Leave out the pictures and repeat the data exactly.

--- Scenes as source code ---
────

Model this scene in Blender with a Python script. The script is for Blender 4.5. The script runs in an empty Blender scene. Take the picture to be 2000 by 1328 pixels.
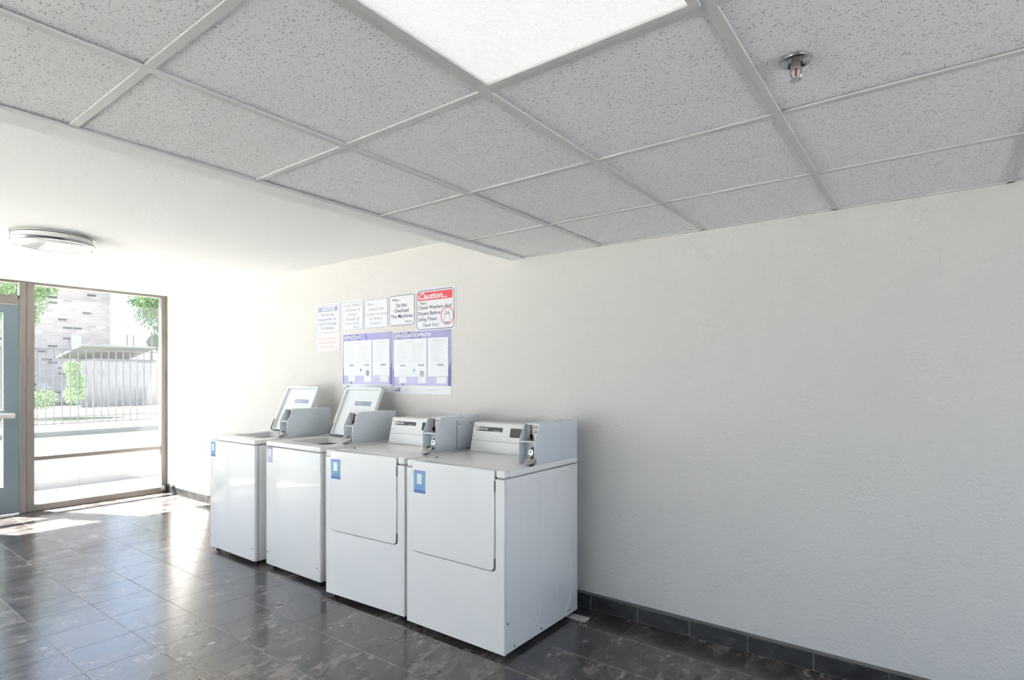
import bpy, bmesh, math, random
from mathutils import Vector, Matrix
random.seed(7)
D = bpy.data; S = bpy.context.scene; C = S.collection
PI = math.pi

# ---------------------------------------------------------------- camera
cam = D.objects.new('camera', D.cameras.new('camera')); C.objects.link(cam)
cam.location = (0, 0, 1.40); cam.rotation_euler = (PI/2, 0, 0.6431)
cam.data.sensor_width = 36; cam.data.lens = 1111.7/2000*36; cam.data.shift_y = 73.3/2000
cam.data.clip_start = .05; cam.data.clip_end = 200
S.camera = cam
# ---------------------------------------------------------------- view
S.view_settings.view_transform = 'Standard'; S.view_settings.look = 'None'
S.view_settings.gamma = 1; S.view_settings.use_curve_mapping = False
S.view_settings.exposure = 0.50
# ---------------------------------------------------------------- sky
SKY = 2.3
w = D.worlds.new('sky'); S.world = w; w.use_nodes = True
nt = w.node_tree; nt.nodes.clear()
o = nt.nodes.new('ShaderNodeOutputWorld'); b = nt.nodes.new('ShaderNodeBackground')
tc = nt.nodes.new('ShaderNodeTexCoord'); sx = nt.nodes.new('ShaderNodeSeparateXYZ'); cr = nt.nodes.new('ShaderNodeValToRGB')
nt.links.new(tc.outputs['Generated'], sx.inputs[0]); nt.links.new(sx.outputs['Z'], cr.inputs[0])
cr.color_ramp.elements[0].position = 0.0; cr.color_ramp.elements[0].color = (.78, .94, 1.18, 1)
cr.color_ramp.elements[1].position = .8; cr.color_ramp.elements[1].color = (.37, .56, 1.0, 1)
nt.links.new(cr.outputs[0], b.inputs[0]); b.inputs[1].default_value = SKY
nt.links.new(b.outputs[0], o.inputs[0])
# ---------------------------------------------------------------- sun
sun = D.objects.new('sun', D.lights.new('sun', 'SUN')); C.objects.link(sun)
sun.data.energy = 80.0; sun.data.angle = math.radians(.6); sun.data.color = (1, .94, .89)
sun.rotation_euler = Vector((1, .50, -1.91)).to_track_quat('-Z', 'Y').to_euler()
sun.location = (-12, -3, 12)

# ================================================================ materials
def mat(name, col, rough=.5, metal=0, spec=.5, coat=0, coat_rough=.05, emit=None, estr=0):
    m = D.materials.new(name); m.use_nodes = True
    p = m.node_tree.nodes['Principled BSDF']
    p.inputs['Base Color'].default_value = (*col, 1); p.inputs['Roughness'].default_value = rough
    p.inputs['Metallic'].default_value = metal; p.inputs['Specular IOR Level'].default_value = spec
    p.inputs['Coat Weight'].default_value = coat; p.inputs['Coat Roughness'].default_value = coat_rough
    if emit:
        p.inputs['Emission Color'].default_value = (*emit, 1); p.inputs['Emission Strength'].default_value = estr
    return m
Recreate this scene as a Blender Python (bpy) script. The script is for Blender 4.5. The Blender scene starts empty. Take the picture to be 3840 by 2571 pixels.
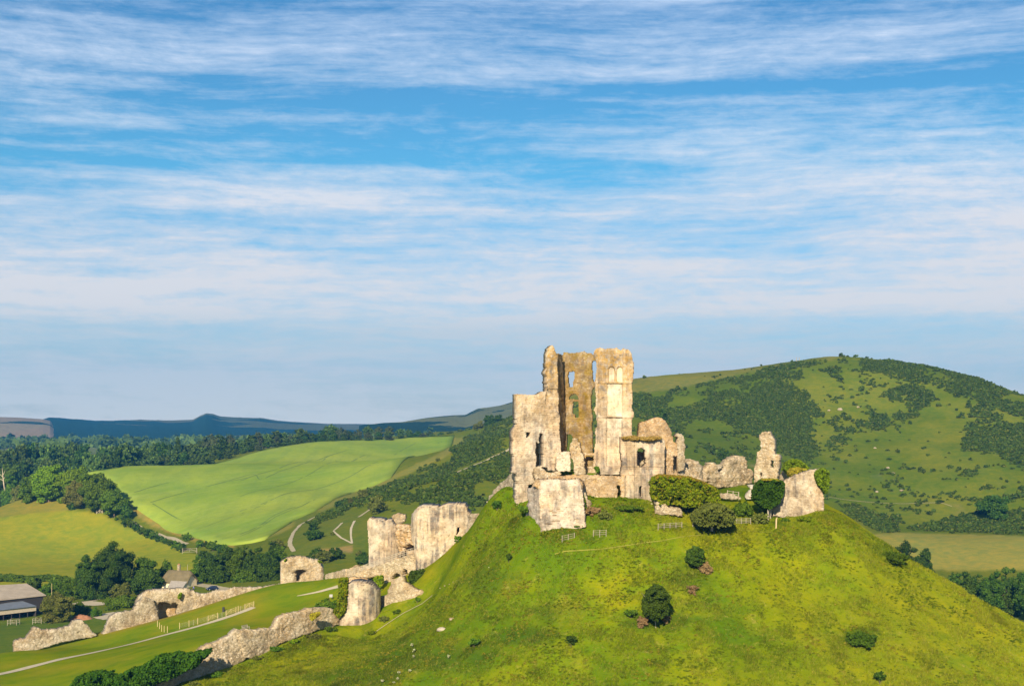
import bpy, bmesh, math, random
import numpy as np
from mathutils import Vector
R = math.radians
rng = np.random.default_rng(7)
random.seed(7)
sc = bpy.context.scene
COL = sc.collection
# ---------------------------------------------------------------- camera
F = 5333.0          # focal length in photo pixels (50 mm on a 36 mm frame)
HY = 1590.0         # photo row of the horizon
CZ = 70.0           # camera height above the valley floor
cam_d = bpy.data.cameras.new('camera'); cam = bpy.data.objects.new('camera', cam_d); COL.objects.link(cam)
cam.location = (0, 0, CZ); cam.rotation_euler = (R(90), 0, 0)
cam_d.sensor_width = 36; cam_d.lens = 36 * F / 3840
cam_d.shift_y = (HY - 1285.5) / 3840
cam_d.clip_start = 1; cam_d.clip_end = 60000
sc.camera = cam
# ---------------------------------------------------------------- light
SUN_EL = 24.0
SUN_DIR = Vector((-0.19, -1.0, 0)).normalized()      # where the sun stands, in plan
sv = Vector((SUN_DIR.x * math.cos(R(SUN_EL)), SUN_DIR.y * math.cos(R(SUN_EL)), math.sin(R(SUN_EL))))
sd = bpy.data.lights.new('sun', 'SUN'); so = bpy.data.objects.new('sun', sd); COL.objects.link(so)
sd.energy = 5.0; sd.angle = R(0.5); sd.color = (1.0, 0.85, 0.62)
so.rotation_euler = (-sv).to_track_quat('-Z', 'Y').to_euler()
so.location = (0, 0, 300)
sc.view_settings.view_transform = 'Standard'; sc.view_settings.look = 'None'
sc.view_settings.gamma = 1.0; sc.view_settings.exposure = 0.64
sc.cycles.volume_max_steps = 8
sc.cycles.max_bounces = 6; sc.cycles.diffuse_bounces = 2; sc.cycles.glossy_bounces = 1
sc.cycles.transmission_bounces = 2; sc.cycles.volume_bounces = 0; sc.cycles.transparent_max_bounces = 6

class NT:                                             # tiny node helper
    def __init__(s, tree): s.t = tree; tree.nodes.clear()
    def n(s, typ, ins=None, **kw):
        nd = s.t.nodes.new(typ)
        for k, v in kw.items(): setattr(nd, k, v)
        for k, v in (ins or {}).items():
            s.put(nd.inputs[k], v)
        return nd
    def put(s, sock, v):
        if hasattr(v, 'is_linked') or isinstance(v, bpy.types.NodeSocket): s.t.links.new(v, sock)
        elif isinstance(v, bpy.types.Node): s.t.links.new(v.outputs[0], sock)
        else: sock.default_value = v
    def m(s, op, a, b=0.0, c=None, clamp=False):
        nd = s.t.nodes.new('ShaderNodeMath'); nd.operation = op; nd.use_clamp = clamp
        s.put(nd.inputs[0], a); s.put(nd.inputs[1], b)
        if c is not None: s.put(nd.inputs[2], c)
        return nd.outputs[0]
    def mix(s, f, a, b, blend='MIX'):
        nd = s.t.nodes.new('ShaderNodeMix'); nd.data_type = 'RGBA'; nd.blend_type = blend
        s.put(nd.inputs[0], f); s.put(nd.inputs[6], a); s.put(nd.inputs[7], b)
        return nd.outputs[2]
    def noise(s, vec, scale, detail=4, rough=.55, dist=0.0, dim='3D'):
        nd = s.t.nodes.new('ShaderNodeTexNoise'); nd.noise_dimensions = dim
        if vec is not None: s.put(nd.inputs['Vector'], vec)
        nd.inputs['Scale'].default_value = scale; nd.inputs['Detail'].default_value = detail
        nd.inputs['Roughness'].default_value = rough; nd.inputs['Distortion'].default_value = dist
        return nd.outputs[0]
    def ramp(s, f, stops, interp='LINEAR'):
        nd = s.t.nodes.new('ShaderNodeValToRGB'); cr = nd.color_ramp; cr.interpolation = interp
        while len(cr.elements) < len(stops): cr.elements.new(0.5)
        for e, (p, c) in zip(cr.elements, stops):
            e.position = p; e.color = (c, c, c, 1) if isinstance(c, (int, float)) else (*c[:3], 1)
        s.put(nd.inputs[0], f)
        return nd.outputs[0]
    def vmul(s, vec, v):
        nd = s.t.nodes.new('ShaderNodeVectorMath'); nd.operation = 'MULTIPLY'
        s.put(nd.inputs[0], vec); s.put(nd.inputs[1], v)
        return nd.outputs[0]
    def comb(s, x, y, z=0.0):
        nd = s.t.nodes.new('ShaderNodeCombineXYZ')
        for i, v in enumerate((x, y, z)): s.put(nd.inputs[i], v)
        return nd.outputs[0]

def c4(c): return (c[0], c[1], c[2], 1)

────

--- FULL SOLUTION ---
Model this scene in Blender with a Python script. The script is for Blender 4.5. The script runs in an empty Blender scene. Take the picture to be 2000 by 1328 pixels.
import bpy, bmesh, math, random
from mathutils import Vector, Matrix
random.seed(7)
D = bpy.data; S = bpy.context.scene; C = S.collection
PI = math.pi

# ---------------------------------------------------------------- camera
cam = D.objects.new('camera', D.cameras.new('camera')); C.objects.link(cam)
cam.location = (0, 0, 1.40); cam.rotation_euler = (PI/2, 0, 0.6431)
cam.data.sensor_width = 36; cam.data.lens = 1111.7/2000*36; cam.data.shift_y = 73.3/2000
cam.data.clip_start = .05; cam.data.clip_end = 200
S.camera = cam
# ---------------------------------------------------------------- view
S.view_settings.view_transform = 'Standard'; S.view_settings.look = 'None'
S.view_settings.gamma = 1; S.view_settings.use_curve_mapping = False
S.view_settings.exposure = 0.50
# ---------------------------------------------------------------- sky
SKY = 2.3
w = D.worlds.new('sky'); S.world = w; w.use_nodes = True
nt = w.node_tree; nt.nodes.clear()
o = nt.nodes.new('ShaderNodeOutputWorld'); b = nt.nodes.new('ShaderNodeBackground')
tc = nt.nodes.new('ShaderNodeTexCoord'); sx = nt.nodes.new('ShaderNodeSeparateXYZ'); cr = nt.nodes.new('ShaderNodeValToRGB')
nt.links.new(tc.outputs['Generated'], sx.inputs[0]); nt.links.new(sx.outputs['Z'], cr.inputs[0])
cr.color_ramp.elements[0].position = 0.0; cr.color_ramp.elements[0].color = (.78, .94, 1.18, 1)
cr.color_ramp.elements[1].position = .8; cr.color_ramp.elements[1].color = (.37, .56, 1.0, 1)
nt.links.new(cr.outputs[0], b.inputs[0]); b.inputs[1].default_value = SKY
nt.links.new(b.outputs[0], o.inputs[0])
# ---------------------------------------------------------------- sun
sun = D.objects.new('sun', D.lights.new('sun', 'SUN')); C.objects.link(sun)
sun.data.energy = 80.0; sun.data.angle = math.radians(.6); sun.data.color = (1, .94, .89)
sun.rotation_euler = Vector((1, .50, -1.91)).to_track_quat('-Z', 'Y').to_euler()
sun.location = (-12, -3, 12)

# ================================================================ materials
def mat(name, col, rough=.5, metal=0, spec=.5, coat=0, coat_rough=.05, emit=None, estr=0):
    m = D.materials.new(name); m.use_nodes = True
    p = m.node_tree.nodes['Principled BSDF']
    p.inputs['Base Color'].default_value = (*col, 1); p.inputs['Roughness'].default_value = rough
    p.inputs['Metallic'].default_value = metal; p.inputs['Specular IOR Level'].default_value = spec
    p.inputs['Coat Weight'].default_value = coat; p.inputs['Coat Roughness'].default_value = coat_rough
    if emit:
        p.inputs['Emission Color'].default_value = (*emit, 1); p.inputs['Emission Strength'].default_value = estr
    return m
Recreate this scene as a Blender Python (bpy) script. The script is for Blender 4.5. The Blender scene starts empty. Take the picture to be 3840 by 2571 pixels.
import bpy, bmesh, math, random
import numpy as np
from mathutils import Vector
R = math.radians
rng = np.random.default_rng(7)
random.seed(7)
sc = bpy.context.scene
COL = sc.collection
# ---------------------------------------------------------------- camera
F = 5333.0          # focal length in photo pixels (50 mm on a 36 mm frame)
HY = 1590.0         # photo row of the horizon
CZ = 70.0           # camera height above the valley floor
cam_d = bpy.data.cameras.new('camera'); cam = bpy.data.objects.new('camera', cam_d); COL.objects.link(cam)
cam.location = (0, 0, CZ); cam.rotation_euler = (R(90), 0, 0)
cam_d.sensor_width = 36; cam_d.lens = 36 * F / 3840
cam_d.shift_y = (HY - 1285.5) / 3840
cam_d.clip_start = 1; cam_d.clip_end = 60000
sc.camera = cam
# ---------------------------------------------------------------- light
SUN_EL = 24.0
SUN_DIR = Vector((-0.19, -1.0, 0)).normalized()      # where the sun stands, in plan
sv = Vector((SUN_DIR.x * math.cos(R(SUN_EL)), SUN_DIR.y * math.cos(R(SUN_EL)), math.sin(R(SUN_EL))))
sd = bpy.data.lights.new('sun', 'SUN'); so = bpy.data.objects.new('sun', sd); COL.objects.link(so)
sd.energy = 5.0; sd.angle = R(0.5); sd.color = (1.0, 0.85, 0.62)
so.rotation_euler = (-sv).to_track_quat('-Z', 'Y').to_euler()
so.location = (0, 0, 300)
sc.view_settings.view_transform = 'Standard'; sc.view_settings.look = 'None'
sc.view_settings.gamma = 1.0; sc.view_settings.exposure = 0.64
sc.cycles.volume_max_steps = 8
sc.cycles.max_bounces = 6; sc.cycles.diffuse_bounces = 2; sc.cycles.glossy_bounces = 1
sc.cycles.transmission_bounces = 2; sc.cycles.volume_bounces = 0; sc.cycles.transparent_max_bounces = 6

class NT:                                             # tiny node helper
    def __init__(s, tree): s.t = tree; tree.nodes.clear()
    def n(s, typ, ins=None, **kw):
        nd = s.t.nodes.new(typ)
        for k, v in kw.items(): setattr(nd, k, v)
        for k, v in (ins or {}).items():
            s.put(nd.inputs[k], v)
        return nd
    def put(s, sock, v):
        if hasattr(v, 'is_linked') or isinstance(v, bpy.types.NodeSocket): s.t.links.new(v, sock)
        elif isinstance(v, bpy.types.Node): s.t.links.new(v.outputs[0], sock)
        else: sock.default_value = v
    def m(s, op, a, b=0.0, c=None, clamp=False):
        nd = s.t.nodes.new('ShaderNodeMath'); nd.operation = op; nd.use_clamp = clamp
        s.put(nd.inputs[0], a); s.put(nd.inputs[1], b)
        if c is not None: s.put(nd.inputs[2], c)
        return nd.outputs[0]
    def mix(s, f, a, b, blend='MIX'):
        nd = s.t.nodes.new('ShaderNodeMix'); nd.data_type = 'RGBA'; nd.blend_type = blend
        s.put(nd.inputs[0], f); s.put(nd.inputs[6], a); s.put(nd.inputs[7], b)
        return nd.outputs[2]
    def noise(s, vec, scale, detail=4, rough=.55, dist=0.0, dim='3D'):
        nd = s.t.nodes.new('ShaderNodeTexNoise'); nd.noise_dimensions = dim
        if vec is not None: s.put(nd.inputs['Vector'], vec)
        nd.inputs['Scale'].default_value = scale; nd.inputs['Detail'].default_value = detail
        nd.inputs['Roughness'].default_value = rough; nd.inputs['Distortion'].default_value = dist
        return nd.outputs[0]
    def ramp(s, f, stops, interp='LINEAR'):
        nd = s.t.nodes.new('ShaderNodeValToRGB'); cr = nd.color_ramp; cr.interpolation = interp
        while len(cr.elements) < len(stops): cr.elements.new(0.5)
        for e, (p, c) in zip(cr.elements, stops):
            e.position = p; e.color = (c, c, c, 1) if isinstance(c, (int, float)) else (*c[:3], 1)
        s.put(nd.inputs[0], f)
        return nd.outputs[0]
    def vmul(s, vec, v):
        nd = s.t.nodes.new('ShaderNodeVectorMath'); nd.operation = 'MULTIPLY'
        s.put(nd.inputs[0], vec); s.put(nd.inputs[1], v)
        return nd.outputs[0]
    def comb(s, x, y, z=0.0):
        nd = s.t.nodes.new('ShaderNodeCombineXYZ')
        for i, v in enumerate((x, y, z)): s.put(nd.inputs[i], v)
        return nd.outputs[0]

def c4(c): return (c[0], c[1], c[2], 1)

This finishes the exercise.